Ils traversent la salle et finissent par nous offrir un strip-tease: ils tombent le casque et l’armure en plastique et dansent torse nu sur Pump It Up de Danzel. Je répète: des gladiateurs torse nu sur Pump It Up. Je n’ai rien consommé d’illégal, je le jure.

Le promoteur surgit (on l’avait oublié, lui et son PayPal «Friends and Family»). On échange quelques mots incompréhensibles en souriant (merci la musique). Toujours pas d’addition. Tout ce qu’on a mangé? Gratuit. Tout ce qu’on a bu? Gratuit. Car je doute que le promoteur fasse lui aussi un virement «Friends and Family» à la patronne du resto.
En fait, j’en sais rien. Selon un ami américain, l'économie de cette ville tourne avec les crypto-bros et autres coachs online qui roulent en Lamborghini avec de l’argent pas toujours très propre. Et si Miami ne s’effondre pas bientôt d’un point de vue financier, ce sont les ouragans et la montée des eaux qui finiront par avoir sa peau dans les 100 prochaines années. «Autant profiter de tout ce que Vice City a de mieux et de pire à offrir d’ici là», me disait-il. «De mieux et de pire», je crois que c’est la définition même de cette soirée.

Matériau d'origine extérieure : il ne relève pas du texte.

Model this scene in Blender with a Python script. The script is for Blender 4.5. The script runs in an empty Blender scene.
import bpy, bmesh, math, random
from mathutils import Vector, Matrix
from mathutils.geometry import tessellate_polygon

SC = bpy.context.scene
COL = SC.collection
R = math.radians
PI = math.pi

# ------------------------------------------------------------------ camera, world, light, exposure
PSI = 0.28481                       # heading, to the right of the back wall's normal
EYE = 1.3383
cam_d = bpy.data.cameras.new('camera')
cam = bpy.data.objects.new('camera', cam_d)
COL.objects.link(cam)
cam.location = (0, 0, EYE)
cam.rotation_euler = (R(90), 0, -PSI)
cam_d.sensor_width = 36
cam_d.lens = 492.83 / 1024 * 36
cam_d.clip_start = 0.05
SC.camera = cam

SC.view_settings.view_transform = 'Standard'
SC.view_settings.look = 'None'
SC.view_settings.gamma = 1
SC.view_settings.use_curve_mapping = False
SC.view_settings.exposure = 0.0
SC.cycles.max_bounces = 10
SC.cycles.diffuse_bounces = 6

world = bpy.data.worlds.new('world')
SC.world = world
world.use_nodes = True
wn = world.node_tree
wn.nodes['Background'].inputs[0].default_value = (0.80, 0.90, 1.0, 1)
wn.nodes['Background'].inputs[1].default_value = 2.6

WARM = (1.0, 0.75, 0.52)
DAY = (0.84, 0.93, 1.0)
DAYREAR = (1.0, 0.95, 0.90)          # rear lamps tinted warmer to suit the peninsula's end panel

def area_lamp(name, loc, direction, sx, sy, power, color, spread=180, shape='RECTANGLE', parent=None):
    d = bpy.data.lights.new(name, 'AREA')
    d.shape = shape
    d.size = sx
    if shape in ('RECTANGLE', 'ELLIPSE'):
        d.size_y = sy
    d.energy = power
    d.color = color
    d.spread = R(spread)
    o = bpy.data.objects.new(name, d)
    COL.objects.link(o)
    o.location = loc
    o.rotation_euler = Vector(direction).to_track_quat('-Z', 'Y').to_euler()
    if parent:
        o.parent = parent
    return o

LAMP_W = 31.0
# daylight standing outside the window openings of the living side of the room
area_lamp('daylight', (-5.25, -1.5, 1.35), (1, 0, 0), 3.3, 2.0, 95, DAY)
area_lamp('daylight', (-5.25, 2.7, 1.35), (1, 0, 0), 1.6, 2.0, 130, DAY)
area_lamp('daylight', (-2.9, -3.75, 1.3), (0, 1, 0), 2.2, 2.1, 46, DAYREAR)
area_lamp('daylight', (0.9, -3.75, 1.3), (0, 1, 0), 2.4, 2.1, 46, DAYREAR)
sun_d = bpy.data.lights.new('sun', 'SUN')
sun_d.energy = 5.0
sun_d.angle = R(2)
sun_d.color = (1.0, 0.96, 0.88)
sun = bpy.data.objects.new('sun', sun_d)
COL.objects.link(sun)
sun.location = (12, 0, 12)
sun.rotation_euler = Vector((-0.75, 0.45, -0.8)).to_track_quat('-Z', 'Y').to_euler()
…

Selfie pas net, business model flou
Après un dernier passage aux toilettes pour un selfie miroir raté qui ressemble à une œuvre impressionniste, il est temps de rendre les armes. Il est presque 1 heure du matin.
Il n’y avait quasiment que des femmes dans ce restaurant. Toutes debout, perchées, maquillées, arrosées. A part quelques hommes dans un coin, l’air d’être en séminaire crypto. Personne ne nous a demandé de poster quoi que ce soit sur Instagram «en contrepartie». Tout ce qu’on a payé, c’est 30 dollars via PayPal à la femme d’un type. Et pourtant, on a vécu une rave gastronomique avec langoustines, DJ, gladiateurs, et rosé à volonté.
Je ne sais pas comment ce resto gagne sa vie. Je ne sais pas si j’ai participé à un placement de produit illégal, à un trafic d’influence ou à une expérience sociologique sous LSD.
Tout ce que je sais, c’est que j’ai dansé sur une banquette entre une meuf micro-robe en mesh et un gladiateur torse nu, un verre de rosé dans une main et une langoustine dans l’autre. Et qu’au final, «pour la science», ça valait bien 30 dollars.